In fact, there already is a Holocaust Remembrance Day in Israel, Yom HaShoah, and it celebrates life, vitality, resistance, and renewal, rather than the passive liberation and victim-status that the world prefers for its Jews. Two days were considered – first the anniversary of the Warsaw Ghetto Uprising, 14 Nissan. That was rejected because of its proximity to Passover. Instead, Yom HaShoah is commemorated a week before Yom HaAtzmaut, Israeli Independence Day. Either one of those would be just fine for a UN Holocaust Remembrance Day, but either would make more difficult the UN’s current mission of demonizing and dispossessing the Jews of their national homeland.

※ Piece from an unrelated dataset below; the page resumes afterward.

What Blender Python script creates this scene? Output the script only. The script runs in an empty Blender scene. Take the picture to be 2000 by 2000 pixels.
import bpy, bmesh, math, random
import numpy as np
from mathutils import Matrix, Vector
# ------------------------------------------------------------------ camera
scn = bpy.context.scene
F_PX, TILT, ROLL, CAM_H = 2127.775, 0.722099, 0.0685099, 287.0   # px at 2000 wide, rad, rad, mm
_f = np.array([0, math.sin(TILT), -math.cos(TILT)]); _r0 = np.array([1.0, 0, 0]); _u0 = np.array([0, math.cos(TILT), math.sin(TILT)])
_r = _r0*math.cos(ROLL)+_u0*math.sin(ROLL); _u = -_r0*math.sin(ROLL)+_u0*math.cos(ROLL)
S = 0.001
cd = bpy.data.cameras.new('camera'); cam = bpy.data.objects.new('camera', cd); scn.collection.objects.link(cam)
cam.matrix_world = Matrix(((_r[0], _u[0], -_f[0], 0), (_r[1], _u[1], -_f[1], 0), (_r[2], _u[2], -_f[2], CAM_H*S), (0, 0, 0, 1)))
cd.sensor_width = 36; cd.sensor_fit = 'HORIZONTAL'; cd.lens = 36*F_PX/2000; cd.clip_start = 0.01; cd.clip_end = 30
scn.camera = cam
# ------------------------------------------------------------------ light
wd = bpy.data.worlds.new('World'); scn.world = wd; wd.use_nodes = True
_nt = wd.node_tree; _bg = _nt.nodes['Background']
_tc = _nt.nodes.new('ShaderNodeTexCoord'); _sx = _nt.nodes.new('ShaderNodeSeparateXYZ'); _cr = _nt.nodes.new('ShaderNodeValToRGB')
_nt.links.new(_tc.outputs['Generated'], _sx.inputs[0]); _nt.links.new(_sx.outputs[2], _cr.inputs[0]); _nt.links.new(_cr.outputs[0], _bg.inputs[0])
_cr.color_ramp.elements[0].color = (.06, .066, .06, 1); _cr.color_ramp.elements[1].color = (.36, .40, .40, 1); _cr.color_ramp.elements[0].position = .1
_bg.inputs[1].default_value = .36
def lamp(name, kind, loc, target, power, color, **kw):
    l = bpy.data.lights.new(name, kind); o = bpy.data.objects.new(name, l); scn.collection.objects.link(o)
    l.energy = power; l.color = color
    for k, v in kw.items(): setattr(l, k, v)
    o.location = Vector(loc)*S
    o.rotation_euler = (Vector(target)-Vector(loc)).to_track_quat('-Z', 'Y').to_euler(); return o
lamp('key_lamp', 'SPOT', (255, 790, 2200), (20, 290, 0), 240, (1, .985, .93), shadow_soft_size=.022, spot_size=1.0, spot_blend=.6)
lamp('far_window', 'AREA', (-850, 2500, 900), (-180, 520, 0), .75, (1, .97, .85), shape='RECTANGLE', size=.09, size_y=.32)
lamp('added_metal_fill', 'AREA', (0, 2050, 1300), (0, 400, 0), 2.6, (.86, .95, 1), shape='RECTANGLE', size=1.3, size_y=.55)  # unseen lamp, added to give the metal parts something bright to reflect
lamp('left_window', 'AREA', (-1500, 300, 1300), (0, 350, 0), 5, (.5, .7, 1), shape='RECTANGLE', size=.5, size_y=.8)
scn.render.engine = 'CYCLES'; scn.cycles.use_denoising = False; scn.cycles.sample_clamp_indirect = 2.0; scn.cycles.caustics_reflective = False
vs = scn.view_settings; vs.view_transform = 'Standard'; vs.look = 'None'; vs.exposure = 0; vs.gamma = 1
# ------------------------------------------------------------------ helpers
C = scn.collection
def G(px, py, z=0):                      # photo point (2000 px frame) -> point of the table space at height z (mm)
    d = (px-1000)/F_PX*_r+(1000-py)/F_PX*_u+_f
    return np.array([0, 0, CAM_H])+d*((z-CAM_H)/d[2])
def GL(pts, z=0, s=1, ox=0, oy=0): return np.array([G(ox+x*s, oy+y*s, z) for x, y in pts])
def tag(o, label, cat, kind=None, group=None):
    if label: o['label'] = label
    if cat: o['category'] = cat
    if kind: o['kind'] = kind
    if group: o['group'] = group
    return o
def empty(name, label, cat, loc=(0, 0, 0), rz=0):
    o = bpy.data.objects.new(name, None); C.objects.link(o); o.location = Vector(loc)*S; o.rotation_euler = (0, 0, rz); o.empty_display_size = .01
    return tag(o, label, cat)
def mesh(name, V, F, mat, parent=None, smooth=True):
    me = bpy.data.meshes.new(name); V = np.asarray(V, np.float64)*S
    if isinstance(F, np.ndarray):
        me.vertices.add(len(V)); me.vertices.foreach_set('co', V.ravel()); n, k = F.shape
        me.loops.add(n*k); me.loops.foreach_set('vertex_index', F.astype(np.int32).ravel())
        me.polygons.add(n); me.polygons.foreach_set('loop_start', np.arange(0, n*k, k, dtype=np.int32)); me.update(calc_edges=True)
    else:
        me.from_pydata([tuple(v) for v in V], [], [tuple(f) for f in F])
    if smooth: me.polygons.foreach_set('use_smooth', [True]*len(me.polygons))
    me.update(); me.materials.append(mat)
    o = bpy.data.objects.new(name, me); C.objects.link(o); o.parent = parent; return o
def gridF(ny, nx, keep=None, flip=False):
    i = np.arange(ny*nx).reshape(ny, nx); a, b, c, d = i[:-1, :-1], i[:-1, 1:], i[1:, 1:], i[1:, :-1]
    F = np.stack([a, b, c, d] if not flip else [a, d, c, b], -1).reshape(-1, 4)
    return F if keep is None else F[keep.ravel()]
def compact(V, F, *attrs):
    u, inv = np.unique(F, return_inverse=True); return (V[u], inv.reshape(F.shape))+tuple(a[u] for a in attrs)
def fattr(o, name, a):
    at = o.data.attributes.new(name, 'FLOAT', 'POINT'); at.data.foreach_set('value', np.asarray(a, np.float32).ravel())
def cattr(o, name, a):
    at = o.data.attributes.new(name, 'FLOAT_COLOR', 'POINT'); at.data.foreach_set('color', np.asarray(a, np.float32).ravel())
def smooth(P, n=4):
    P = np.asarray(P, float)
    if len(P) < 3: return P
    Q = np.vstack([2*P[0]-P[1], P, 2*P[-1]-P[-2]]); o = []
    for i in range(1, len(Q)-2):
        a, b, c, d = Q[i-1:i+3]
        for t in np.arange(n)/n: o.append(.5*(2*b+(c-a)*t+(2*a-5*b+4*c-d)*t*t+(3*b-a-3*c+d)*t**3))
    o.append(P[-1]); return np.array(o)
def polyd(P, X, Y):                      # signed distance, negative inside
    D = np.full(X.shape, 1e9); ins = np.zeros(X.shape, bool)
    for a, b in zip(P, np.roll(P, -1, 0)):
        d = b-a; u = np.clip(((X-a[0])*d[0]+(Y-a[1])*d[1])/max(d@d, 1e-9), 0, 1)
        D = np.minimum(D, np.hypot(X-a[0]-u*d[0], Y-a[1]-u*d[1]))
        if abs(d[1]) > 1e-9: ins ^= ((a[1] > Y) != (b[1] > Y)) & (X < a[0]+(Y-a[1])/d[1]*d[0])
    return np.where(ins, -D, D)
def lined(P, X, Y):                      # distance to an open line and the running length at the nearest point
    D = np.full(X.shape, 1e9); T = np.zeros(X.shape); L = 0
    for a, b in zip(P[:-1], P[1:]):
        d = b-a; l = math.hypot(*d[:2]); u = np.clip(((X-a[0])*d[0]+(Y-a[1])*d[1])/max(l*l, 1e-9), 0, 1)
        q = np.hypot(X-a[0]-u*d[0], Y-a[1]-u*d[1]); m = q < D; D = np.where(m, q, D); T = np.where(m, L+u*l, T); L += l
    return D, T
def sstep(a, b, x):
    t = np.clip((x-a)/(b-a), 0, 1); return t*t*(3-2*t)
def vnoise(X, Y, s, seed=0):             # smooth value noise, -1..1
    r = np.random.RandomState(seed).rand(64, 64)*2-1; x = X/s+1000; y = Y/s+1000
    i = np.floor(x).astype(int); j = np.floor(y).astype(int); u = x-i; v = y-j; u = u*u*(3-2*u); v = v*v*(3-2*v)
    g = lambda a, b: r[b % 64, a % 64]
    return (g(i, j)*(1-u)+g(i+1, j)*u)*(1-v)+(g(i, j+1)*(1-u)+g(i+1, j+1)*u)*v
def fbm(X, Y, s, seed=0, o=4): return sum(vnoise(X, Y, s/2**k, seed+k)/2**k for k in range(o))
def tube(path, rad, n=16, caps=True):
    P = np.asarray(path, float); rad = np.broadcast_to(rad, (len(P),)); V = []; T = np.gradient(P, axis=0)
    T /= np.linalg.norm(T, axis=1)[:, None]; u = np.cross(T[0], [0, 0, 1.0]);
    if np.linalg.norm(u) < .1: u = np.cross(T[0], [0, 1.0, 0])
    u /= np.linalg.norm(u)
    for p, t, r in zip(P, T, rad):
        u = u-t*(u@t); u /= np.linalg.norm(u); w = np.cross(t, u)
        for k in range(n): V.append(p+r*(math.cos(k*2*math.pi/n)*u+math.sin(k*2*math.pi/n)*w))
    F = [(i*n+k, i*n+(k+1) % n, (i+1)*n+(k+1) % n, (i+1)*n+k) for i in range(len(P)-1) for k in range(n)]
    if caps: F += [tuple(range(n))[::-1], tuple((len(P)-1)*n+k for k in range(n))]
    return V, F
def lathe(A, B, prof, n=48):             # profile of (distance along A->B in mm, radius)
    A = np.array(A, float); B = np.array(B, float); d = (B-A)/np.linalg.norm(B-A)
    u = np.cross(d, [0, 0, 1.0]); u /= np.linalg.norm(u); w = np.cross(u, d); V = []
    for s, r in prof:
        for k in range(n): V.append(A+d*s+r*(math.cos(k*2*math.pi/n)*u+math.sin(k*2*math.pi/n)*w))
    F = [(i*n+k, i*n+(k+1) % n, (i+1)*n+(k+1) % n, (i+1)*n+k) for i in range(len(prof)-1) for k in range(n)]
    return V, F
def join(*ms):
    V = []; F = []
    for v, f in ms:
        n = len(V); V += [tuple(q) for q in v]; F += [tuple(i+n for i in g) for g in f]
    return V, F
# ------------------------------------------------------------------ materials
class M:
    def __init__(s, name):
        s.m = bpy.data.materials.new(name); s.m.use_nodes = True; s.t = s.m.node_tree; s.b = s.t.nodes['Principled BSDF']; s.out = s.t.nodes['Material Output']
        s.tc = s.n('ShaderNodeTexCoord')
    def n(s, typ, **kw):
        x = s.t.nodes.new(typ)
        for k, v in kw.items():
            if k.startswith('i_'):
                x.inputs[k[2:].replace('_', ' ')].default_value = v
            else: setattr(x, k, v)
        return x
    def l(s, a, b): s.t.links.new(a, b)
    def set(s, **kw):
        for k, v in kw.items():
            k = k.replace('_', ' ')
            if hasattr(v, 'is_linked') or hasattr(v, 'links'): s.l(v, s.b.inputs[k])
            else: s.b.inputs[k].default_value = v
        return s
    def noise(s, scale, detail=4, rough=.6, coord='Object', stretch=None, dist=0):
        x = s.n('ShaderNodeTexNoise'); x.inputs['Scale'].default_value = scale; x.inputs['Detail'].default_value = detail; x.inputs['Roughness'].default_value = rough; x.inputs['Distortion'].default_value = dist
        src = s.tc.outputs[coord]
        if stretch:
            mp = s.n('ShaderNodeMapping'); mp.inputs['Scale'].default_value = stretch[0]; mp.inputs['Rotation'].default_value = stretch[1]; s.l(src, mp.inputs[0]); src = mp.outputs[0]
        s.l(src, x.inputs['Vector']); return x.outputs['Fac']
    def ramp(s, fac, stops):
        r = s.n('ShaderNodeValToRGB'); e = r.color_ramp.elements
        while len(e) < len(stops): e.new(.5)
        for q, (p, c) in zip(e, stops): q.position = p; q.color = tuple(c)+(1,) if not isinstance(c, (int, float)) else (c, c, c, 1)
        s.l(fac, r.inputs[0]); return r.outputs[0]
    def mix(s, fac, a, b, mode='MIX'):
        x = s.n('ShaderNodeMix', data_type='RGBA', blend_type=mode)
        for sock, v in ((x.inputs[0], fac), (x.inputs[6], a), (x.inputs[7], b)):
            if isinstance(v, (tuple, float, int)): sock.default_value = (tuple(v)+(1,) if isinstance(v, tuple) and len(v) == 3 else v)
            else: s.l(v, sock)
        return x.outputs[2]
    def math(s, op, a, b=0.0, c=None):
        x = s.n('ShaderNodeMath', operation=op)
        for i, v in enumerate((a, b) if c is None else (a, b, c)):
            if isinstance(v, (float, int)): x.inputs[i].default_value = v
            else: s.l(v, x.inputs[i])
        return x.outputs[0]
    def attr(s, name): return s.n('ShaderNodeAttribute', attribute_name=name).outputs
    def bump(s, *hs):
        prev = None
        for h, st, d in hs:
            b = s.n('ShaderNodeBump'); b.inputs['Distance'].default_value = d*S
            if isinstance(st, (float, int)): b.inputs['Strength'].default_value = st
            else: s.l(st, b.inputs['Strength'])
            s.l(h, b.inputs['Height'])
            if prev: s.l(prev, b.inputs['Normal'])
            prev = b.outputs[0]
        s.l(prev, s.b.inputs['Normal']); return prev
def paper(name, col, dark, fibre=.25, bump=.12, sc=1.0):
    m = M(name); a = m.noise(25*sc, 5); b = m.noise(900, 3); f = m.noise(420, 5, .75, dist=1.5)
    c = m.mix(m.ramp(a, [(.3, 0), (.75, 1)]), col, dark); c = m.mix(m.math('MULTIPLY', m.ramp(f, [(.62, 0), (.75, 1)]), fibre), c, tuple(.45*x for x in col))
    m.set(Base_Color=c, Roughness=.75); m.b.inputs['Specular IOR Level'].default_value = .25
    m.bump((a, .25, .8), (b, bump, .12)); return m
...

If a Day of Liberation of the Camps were strictly necessary, perhaps the anniversary of the liberation of one of the camps by Eisenhower, who actually commissioned films to be made in order to perpetuate the awful memory of what happened. Instead, we get the liberation of Auschwitz, the Symbol of Symbols of the Holocaust, but one which was also liberated by the Red Army, which turned out to be in many ways, not much better than the Wehrmacht, and was servant to an ideology in every way the equal of Hitler’s.

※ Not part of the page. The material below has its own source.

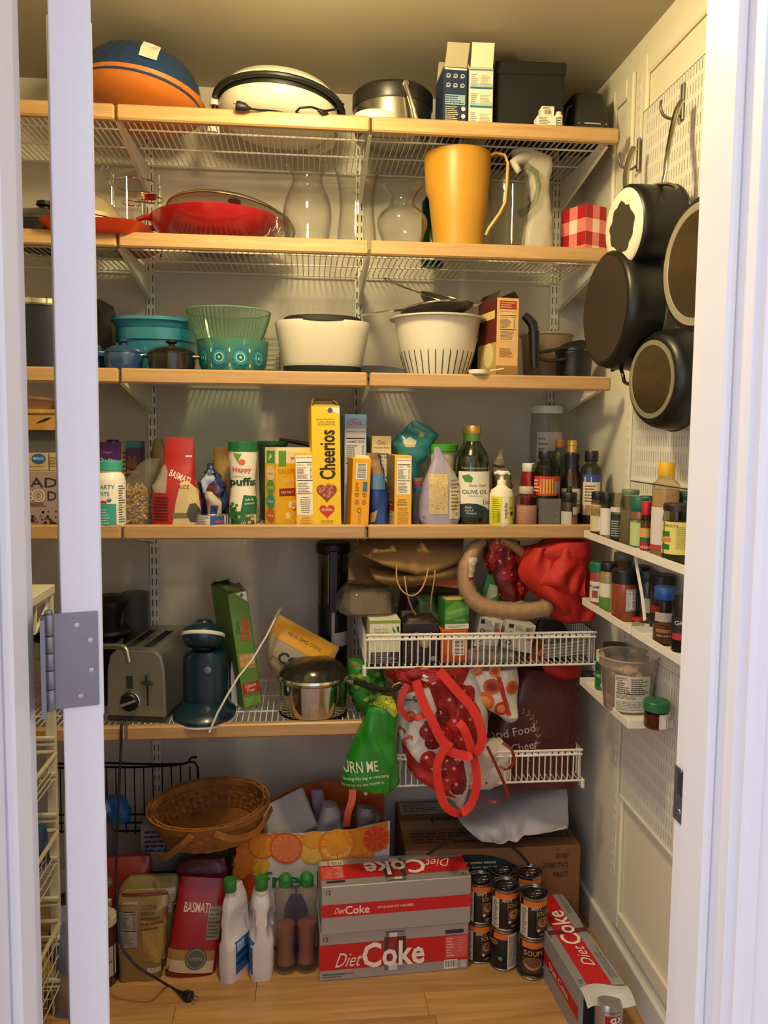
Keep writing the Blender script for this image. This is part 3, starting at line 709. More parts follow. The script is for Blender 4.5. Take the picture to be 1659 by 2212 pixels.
# dark projector-like machine
cx, W, Hh = spot(1236, 1318, 184, 1, 2.09)
t = thing('slide_grater', 'dark grey plastic appliance with sloped top at the right end of top shelf', 'appliance', (cx+.006, 2.09, z1))
R = [(.022, W*.50, .075, 0, .08), (.034, W*.52, .078, 0, .08), (.042, W*.525, .08, 0, .08), (.05, W*.51, .078, 0, .08), (Hh-.02, W*.43, .06, 0, .085), (Hh-.006, W*.41, .055, 0, .088), (Hh, W*.36, .045, 0, .09)]
m = MB().loft(R, 44, 6); part(m, 'housing', mat('2a2a29', .55, bump=.1, bs=300), t, smooth=30)
q = Pr(m, W, Hh, res=4); q.rect(.12, .33, .88, .36, 'a9a89e', 1); q.done(t, 'trim_line')
m = MB()
for sx in (-1, 1): m.box(sx*W*.38-.006, sx*W*.38+.006, .02, .14, 0, .024)
m.box(-W*.45, W*.45, .03, .13, .010, .024); part(m, 'feet', BLACK, t, smooth=0)
m = MB()
for i in range(4): m.tube([(-W*.5, .02+.02*i, .10-.012*i), (-W*.68, .0+.02*i, .085-.015*i), (-W*.76, .01, .045-.006*i), (-W*.66, .03, .012), (-W*.5, .05, .012)], .003, 8)
part(m, 'coiled_cord', BLACK, t)

# ================================================================ second shelf
n = 2; z2 = ZS[2]
def wire_thing(name, label, cat, loc, tubes, material=CHROME, group=None, pname='wire_frame'):
    t = thing(name, label, cat, loc, 0, group); m = MB()
    for pts, r, cl in tubes: m.tube(pts, r, 8, closed=cl)
    part(m, pname, material, t); return t
def circ(r, z, cx=0, cy=0, k=28, sy=1.): return [(cx+r*math.cos(2*PI*i/k), cy+r*sy*math.sin(2*PI*i/k), z) for i in range(k)]
p = A(90, 480, 2.14)
t = thing('covered_skillet', 'black skillet with dark lid behind the door gap, second shelf', 'pan', (p.x, 2.17, z2)); t.scale.z = 1.25
part(MB().lathe([(.10, 0), (.115, .008), (.12, .035)], 40, wall=.004), 'pan_body', BLACK, t)
part(MB().lathe([(.121, .036), (.12, .042), (.09, .06), (.05, .07), (.002, .072)], 40), 'lid', mat('4b4a46', .15, .4), t)
part(MB().tube([(-.10, -.03, .03), (-.16, -.07, .05), (-.23, -.10, .062)], [.009, .008, .010], 8), 'handle', BLACK, t)
part(MB().lathe([(.012, 0), (.013, .01), (.022, .014), (.02, .022)], 20, T_(0, 0, .07)), 'lid_knob', BLACK, t)
# long orange tray reaching over the front
x0, x1 = A(76, 490, 1.99).x, A(318, 496, 2.0).x
t = thing('serving_tray', 'flat orange red tray reaching over the second shelf front', 'tray', ((x0+x1)/2, 2.0, z2+.001), 0); W = x1-x0
R = [(0, W/2-.03, .15, 0, .13), (.004, W/2-.025, .155, 0, .13), (.020, W/2-.006, .172, 0, .13), (.026, W/2, .178, 0, .13)]
R += [(.026, W/2-.004, .174, 0, .13), (.018, W/2-.012, .166, 0, .13), (.007, W/2-.03, .15, 0, .13)]
part(MB().loft(R, 60, 5), 'tray_body', mat('d6401c', .35), t, smooth=40)
p = A(212, 470, 2.2)
t = thing('white_pot', 'cream white pot with shallow lid half behind the door', 'pot', (p.x-.03, 2.2, z2)); t.scale.z = 2.3
part(MB().lathe([(.075, 0), (.088, .005), (.09, .032)], 40), 'pot_body', mat('e6dcc0', .3), t)
part(MB().lathe([(.094, .033), (.095, .037), (.07, .052), (.03, .063), (.002, .065)], 40), 'lid', mat('d9cba4', .2, .5), t)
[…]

Perhaps more ironically, there is a way to redeem this date specifically with respect to Jews. In 1945, as in 2013, it falls on Parshat Beshallach, the week where Jews read of the crossing of the Red Sea and the destruction of Pharaoh’s armies. Carrying the story a little further, we also read of the Amalekites attacking the Jews in their new sanctuary, with the intent of annihilating them, and the Jews’ success in fighting them off.
Don’t count on too many people pointing out those parallels.